• AIM OF THE EXERCISE:
Each record below is to be copied word for word, with pictures removed.

• RECORDS FOR THE TASK:
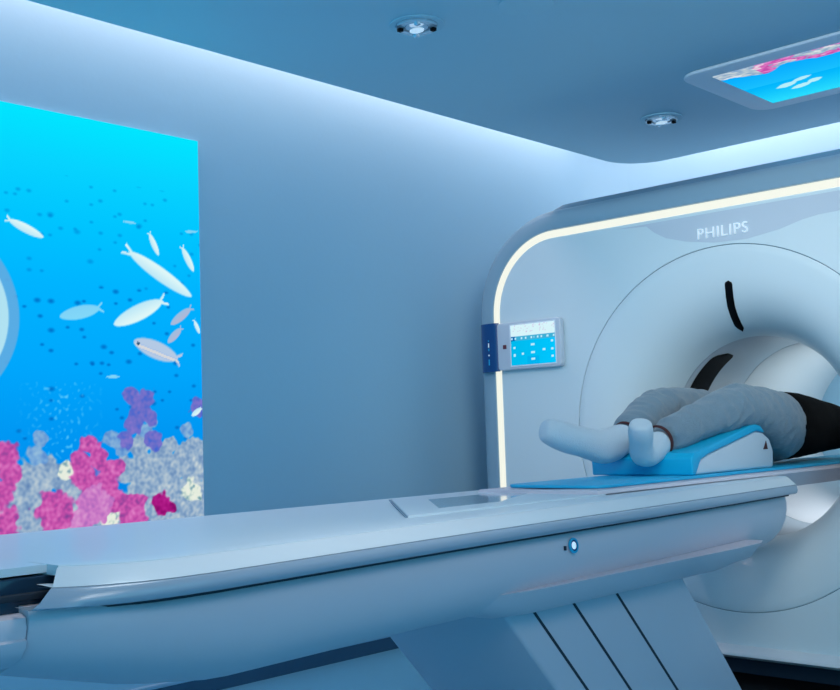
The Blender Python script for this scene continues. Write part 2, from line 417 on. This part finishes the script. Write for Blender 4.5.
# dark slots
def slot(path, w, nm='slot'):
    """path of surface points with outward-facing normals towards the bore; a raised dark lens with rounded ends"""
    rings = []
    n = len(path)
    for i, (p, nn) in enumerate(path):
        p = Vector(p); nn = Vector(nn).normalized()
        a = Vector(path[max(0, i-1)][0]); b = Vector(path[min(n-1, i+1)][0]); t = (b-a).normalized(); s = nn.cross(t).normalized()
        u = i/(n-1); e = min(1, math.sqrt(max(0, 1-(max(0, abs(u-.5)-.40)/.1)**2))+.02)
        h = w*e/2
        rings.append([tuple(p+s*h*q+nn*(.004*(1-q*q)+.0015)) for q in (-1, -.5, 0, .5, 1)])
    return loft(nm, rings, M_dark, sc, closed=False, smooth=60)
fp = [p for p in prof if p[0] >= 4.45][2:] 
path = []
for i in range(25):
    r = .645-(.645-.4655)*i/24
    x = interp(-r, [-q[1] for q in prof[2:]], [q[0] for q in prof[2:]])
    az = rad(-1.6+5*(i/24)**1.5)
    x2 = interp(-(r-.005), [-q[1] for q in prof[2:]], [q[0] for q in prof[2:]])
    n = Vector((-(.005), 0, 0))+Vector((0, sin(az), cos(az)))*(-(x2-x))
    path.append(((x, CY+r*sin(az), cz_(x)+r*cos(az)), n))
slot(path, .036)
path = []
for i in range(31):
    az = rad(29+66*i/30)
    path.append(((4.885+.01*sin(i/30*pi), CY+.452*sin(az), 1.04+.452*cos(az)), (0, -sin(az), -cos(az))))
slot(path, .19)
# control panel on the front
pn = prism('control_panel', rrect(3.19, 3.592, 1.405, 1.648, .022, 5), 'x', G-.036, G-.002, M_panel, sc, bevel=.006, seg=3)
box('screen_bezel', G-.0375, G-.0355, 3.216, 3.506, 1.420, 1.636, M_frame, pn)
SY0, SY1, SZ0, SZ1 = 3.222, 3.498, 1.426, 1.630
def panelpic(a, b):
    if b > .72:
        c = (214,244,250)
        if noise.noise(Vector((a*26, b*30, 2))) > .38 and b > .78: c = (205,190,225)
        return c
    if b > .60:
        c = (60,175,215) if a > .1 else (0,110,180)
        if abs(b-.66) < .022 and noise.noise(Vector((a*22, 3, 5))) > .1: c = (190,235,250)
        return c
    c = mix((0,186,236), (0,198,255), a)
    for (pa, pb) in ((.08,.44),(.08,.25),(.27,.27),(.5,.48),(.5,.29),(.5,.13),(.75,.34),(.93,.53),(.93,.34),(.93,.16)):
        if abs(a-pa) < (.045 if pa == .5 else .025) and abs(b-pb) < .026: c = (190,238,252)
    if .36 < a < .64 and b < .2: c = mix(c, (0,170,235), .6) if c[0] < 100 else c
    return c
picture('touch_screen', panelpic, 84, 62, lambda s, t: ((G-.0385, SY1-(SY1-SY0)*s, SZ0+(SZ1-SZ0)*t), (s, t)), M_disp, pn)
box('red_button', G-.039, G-.035, 3.530, 3.552, 1.514, 1.535, M_red, pn, .002)
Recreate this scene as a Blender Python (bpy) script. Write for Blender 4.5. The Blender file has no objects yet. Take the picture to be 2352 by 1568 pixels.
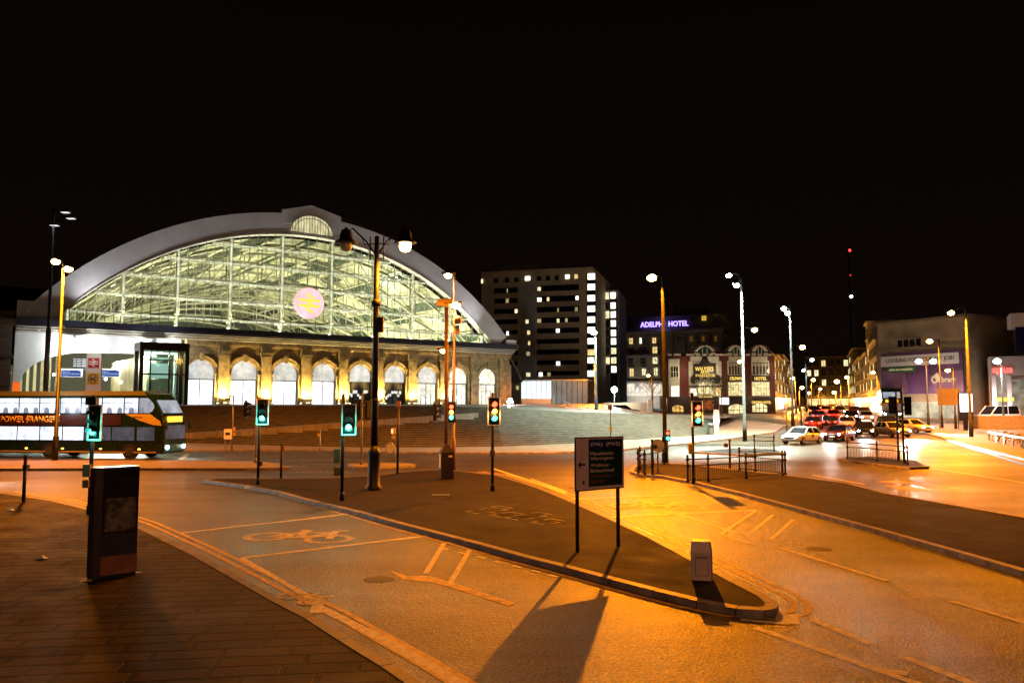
import bpy, bmesh, math, random
from mathutils import Vector, Matrix
from mathutils.geometry import tessellate_polygon
random.seed(7)
C = bpy.context.scene.collection
sc = bpy.context.scene
PI = math.pi
# ------------------------------------------------------------------ survey
# the photograph (2352 x 1568 picture units) is used as a survey: a sight line is met with the ground or a facade
FOC = 1829.0; PITCH = math.atan(144/FOC); CZ = 3.6
_c, _s = math.cos(PITCH), math.sin(PITCH)
def ray(px, py):
    x = (px-1176)/FOC; z = -(py-784)/FOC
    return Vector((x, _c-_s*z, _s+_c*z))
def gz(y):                       # the road rises gently towards the far street
    if y < 62: return 0.0
    if y < 140: return (y-62)*0.026
    return min(3.1, 2.028+(y-140)*0.0055)
def gp(px, py, dz=0.0):          # point of the ground along a sight line
    d = ray(px, py); y = 50.0
    for _ in range(60):
        t = (gz(y)+dz-CZ)/d.z if d.z < -1e-4 else 300
        y = 0.5*y+0.5*min(400, t*d.y)
    t = y/d.y
    return Vector((d.x*t, y, gz(y)+dz))
def at(px, py, y):
    d = ray(px, py); t = y/d.y
    return Vector((d.x*t, y, CZ+d.z*t))
# ------------------------------------------------------------------ materials
MATS = {}
def nodes(name):
    m = bpy.data.materials.new(name); m.use_nodes = True
    nt = m.node_tree; b = nt.nodes['Principled BSDF']
    return m, nt, b
def N(nt, kind, **kw):
    n = nt.nodes.new(kind)
    for k, v in kw.items():
        if k in n.inputs: n.inputs[k].default_value = v
        else: setattr(n, k, v)
    return n
def plain(name, col, rough=0.5, metal=0.0, var=0.12, scale=6.0, bump=0.0, spec=0.5):
    if name in MATS: return MATS[name]
    m, nt, b = nodes(name); L = nt.links
    tc = N(nt, 'ShaderNodeTexCoord'); no = N(nt, 'ShaderNodeTexNoise', Scale=scale, Detail=6.0)
    L.new(tc.outputs['Object'], no.inputs['Vector'])
    mr = N(nt, 'ShaderNodeMapRange'); mr.inputs[1].default_value = 0.3; mr.inputs[2].default_value = 0.7
    mr.inputs[3].default_value = 1-var*2; mr.inputs[4].default_value = 1+var
    L.new(no.outputs['Fac'], mr.inputs[0])
    mx = N(nt, 'ShaderNodeVectorMath', operation='SCALE'); mx.inputs[0].default_value = col
    L.new(mr.outputs[0], mx.inputs['Scale']); L.new(mx.outputs[0], b.inputs['Base Color'])
    r2 = N(nt, 'ShaderNodeMapRange'); r2.inputs[3].default_value = max(.05, rough-.1); r2.inputs[4].default_value = min(1, rough+.1)
    L.new(no.outputs['Fac'], r2.inputs[0]); L.new(r2.outputs[0], b.inputs['Roughness'])
    b.inputs['Metallic'].default_value = metal; b.inputs['Specular IOR Level'].default_value = spec
    if bump:
        bp = N(nt, 'ShaderNodeBump', Strength=bump, Distance=0.02); L.new(no.outputs['Fac'], bp.inputs['Height'])
        L.new(bp.outputs[0], b.inputs['Normal'])
    MATS[name] = m; return m
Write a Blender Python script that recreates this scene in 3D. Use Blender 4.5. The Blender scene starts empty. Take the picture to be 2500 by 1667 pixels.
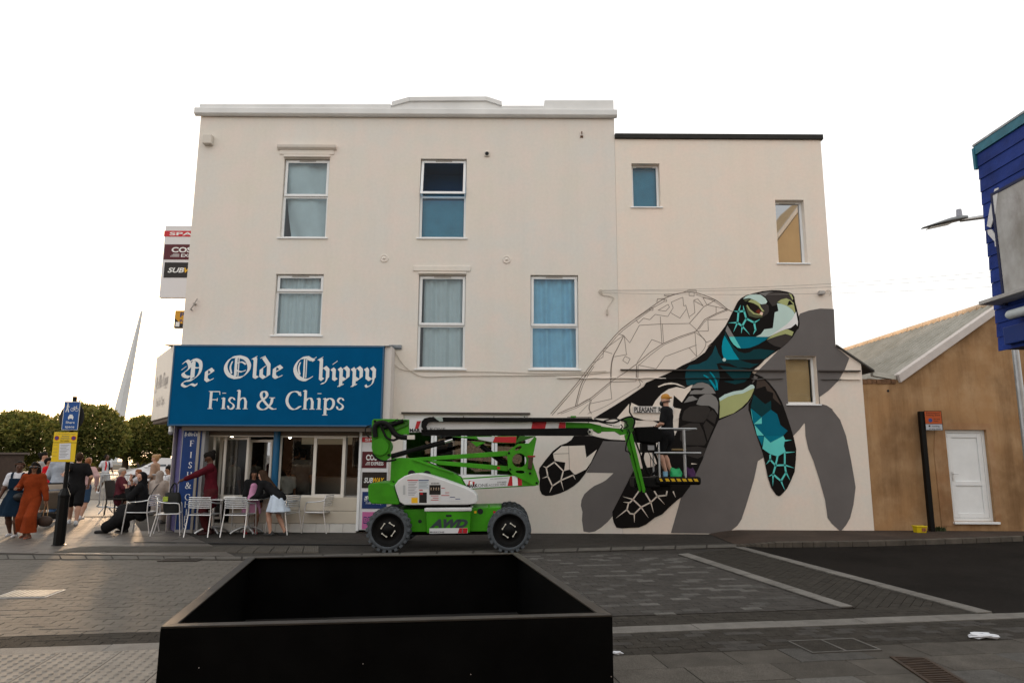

• COMPLETED EXERCISE:
The Blender Python script for this scene continues. Write part 2, from line 417 on. This part finishes the script. Write for Blender 4.5.
# dark slots
def slot(path, w, nm='slot'):
    """path of surface points with outward-facing normals towards the bore; a raised dark lens with rounded ends"""
    rings = []
    n = len(path)
    for i, (p, nn) in enumerate(path):
        p = Vector(p); nn = Vector(nn).normalized()
        a = Vector(path[max(0, i-1)][0]); b = Vector(path[min(n-1, i+1)][0]); t = (b-a).normalized(); s = nn.cross(t).normalized()
        u = i/(n-1); e = min(1, math.sqrt(max(0, 1-(max(0, abs(u-.5)-.40)/.1)**2))+.02)
        h = w*e/2
        rings.append([tuple(p+s*h*q+nn*(.004*(1-q*q)+.0015)) for q in (-1, -.5, 0, .5, 1)])
    return loft(nm, rings, M_dark, sc, closed=False, smooth=60)
fp = [p for p in prof if p[0] >= 4.45][2:] 
path = []
for i in range(25):
    r = .645-(.645-.4655)*i/24
    x = interp(-r, [-q[1] for q in prof[2:]], [q[0] for q in prof[2:]])
    az = rad(-1.6+5*(i/24)**1.5)
    x2 = interp(-(r-.005), [-q[1] for q in prof[2:]], [q[0] for q in prof[2:]])
    n = Vector((-(.005), 0, 0))+Vector((0, sin(az), cos(az)))*(-(x2-x))
    path.append(((x, CY+r*sin(az), cz_(x)+r*cos(az)), n))
slot(path, .036)
path = []
for i in range(31):
    az = rad(29+66*i/30)
    path.append(((4.885+.01*sin(i/30*pi), CY+.452*sin(az), 1.04+.452*cos(az)), (0, -sin(az), -cos(az))))
slot(path, .19)
# control panel on the front
pn = prism('control_panel', rrect(3.19, 3.592, 1.405, 1.648, .022, 5), 'x', G-.036, G-.002, M_panel, sc, bevel=.006, seg=3)
box('screen_bezel', G-.0375, G-.0355, 3.216, 3.506, 1.420, 1.636, M_frame, pn)
SY0, SY1, SZ0, SZ1 = 3.222, 3.498, 1.426, 1.630
def panelpic(a, b):
    if b > .72:
        c = (214,244,250)
        if noise.noise(Vector((a*26, b*30, 2))) > .38 and b > .78: c = (205,190,225)
        return c
    if b > .60:
        c = (60,175,215) if a > .1 else (0,110,180)
        if abs(b-.66) < .022 and noise.noise(Vector((a*22, 3, 5))) > .1: c = (190,235,250)
        return c
    c = mix((0,186,236), (0,198,255), a)
    for (pa, pb) in ((.08,.44),(.08,.25),(.27,.27),(.5,.48),(.5,.29),(.5,.13),(.75,.34),(.93,.53),(.93,.34),(.93,.16)):
        if abs(a-pa) < (.045 if pa == .5 else .025) and abs(b-pb) < .026: c = (190,238,252)
    if .36 < a < .64 and b < .2: c = mix(c, (0,170,235), .6) if c[0] < 100 else c
    return c
picture('touch_screen', panelpic, 84, 62, lambda s, t: ((G-.0385, SY1-(SY1-SY0)*s, SZ0+(SZ1-SZ0)*t), (s, t)), M_disp, pn)
box('red_button', G-.039, G-.035, 3.530, 3.552, 1.514, 1.535, M_red, pn, .002)
Recreate this scene as a Blender Python (bpy) script. Write for Blender 4.5. The Blender file has no objects yet. Take the picture to be 2352 by 1568 pixels.
import bpy, bmesh, math, random
from mathutils import Vector, Matrix
from mathutils.geometry import tessellate_polygon
random.seed(7)
C = bpy.context.scene.collection
sc = bpy.context.scene
PI = math.pi
# ------------------------------------------------------------------ survey
# the photograph (2352 x 1568 picture units) is used as a survey: a sight line is met with the ground or a facade
FOC = 1829.0; PITCH = math.atan(144/FOC); CZ = 3.6
_c, _s = math.cos(PITCH), math.sin(PITCH)
def ray(px, py):
    x = (px-1176)/FOC; z = -(py-784)/FOC
    return Vector((x, _c-_s*z, _s+_c*z))
def gz(y):                       # the road rises gently towards the far street
    if y < 62: return 0.0
    if y < 140: return (y-62)*0.026
    return min(3.1, 2.028+(y-140)*0.0055)
def gp(px, py, dz=0.0):          # point of the ground along a sight line
    d = ray(px, py); y = 50.0
    for _ in range(60):
        t = (gz(y)+dz-CZ)/d.z if d.z < -1e-4 else 300
        y = 0.5*y+0.5*min(400, t*d.y)
    t = y/d.y
    return Vector((d.x*t, y, gz(y)+dz))
def at(px, py, y):
    d = ray(px, py); t = y/d.y
    return Vector((d.x*t, y, CZ+d.z*t))
# ------------------------------------------------------------------ materials
MATS = {}
def nodes(name):
    m = bpy.data.materials.new(name); m.use_nodes = True
    nt = m.node_tree; b = nt.nodes['Principled BSDF']
    return m, nt, b
def N(nt, kind, **kw):
    n = nt.nodes.new(kind)
    for k, v in kw.items():
        if k in n.inputs: n.inputs[k].default_value = v
        else: setattr(n, k, v)
    return n
def plain(name, col, rough=0.5, metal=0.0, var=0.12, scale=6.0, bump=0.0, spec=0.5):
    if name in MATS: return MATS[name]
    m, nt, b = nodes(name); L = nt.links
    tc = N(nt, 'ShaderNodeTexCoord'); no = N(nt, 'ShaderNodeTexNoise', Scale=scale, Detail=6.0)
    L.new(tc.outputs['Object'], no.inputs['Vector'])
    mr = N(nt, 'ShaderNodeMapRange'); mr.inputs[1].default_value = 0.3; mr.inputs[2].default_value = 0.7
    mr.inputs[3].default_value = 1-var*2; mr.inputs[4].default_value = 1+var
    L.new(no.outputs['Fac'], mr.inputs[0])
    mx = N(nt, 'ShaderNodeVectorMath', operation='SCALE'); mx.inputs[0].default_value = col
    L.new(mr.outputs[0], mx.inputs['Scale']); L.new(mx.outputs[0], b.inputs['Base Color'])
    r2 = N(nt, 'ShaderNodeMapRange'); r2.inputs[3].default_value = max(.05, rough-.1); r2.inputs[4].default_value = min(1, rough+.1)
    L.new(no.outputs['Fac'], r2.inputs[0]); L.new(r2.outputs[0], b.inputs['Roughness'])
    b.inputs['Metallic'].default_value = metal; b.inputs['Specular IOR Level'].default_value = spec
    if bump:
        bp = N(nt, 'ShaderNodeBump', Strength=bump, Distance=0.02); L.new(no.outputs['Fac'], bp.inputs['Height'])
        L.new(bp.outputs[0], b.inputs['Normal'])
    MATS[name] = m; return m
Write a Blender Python script that recreates this scene in 3D. Use Blender 4.5. The Blender scene starts empty. Take the picture to be 2500 by 1667 pixels.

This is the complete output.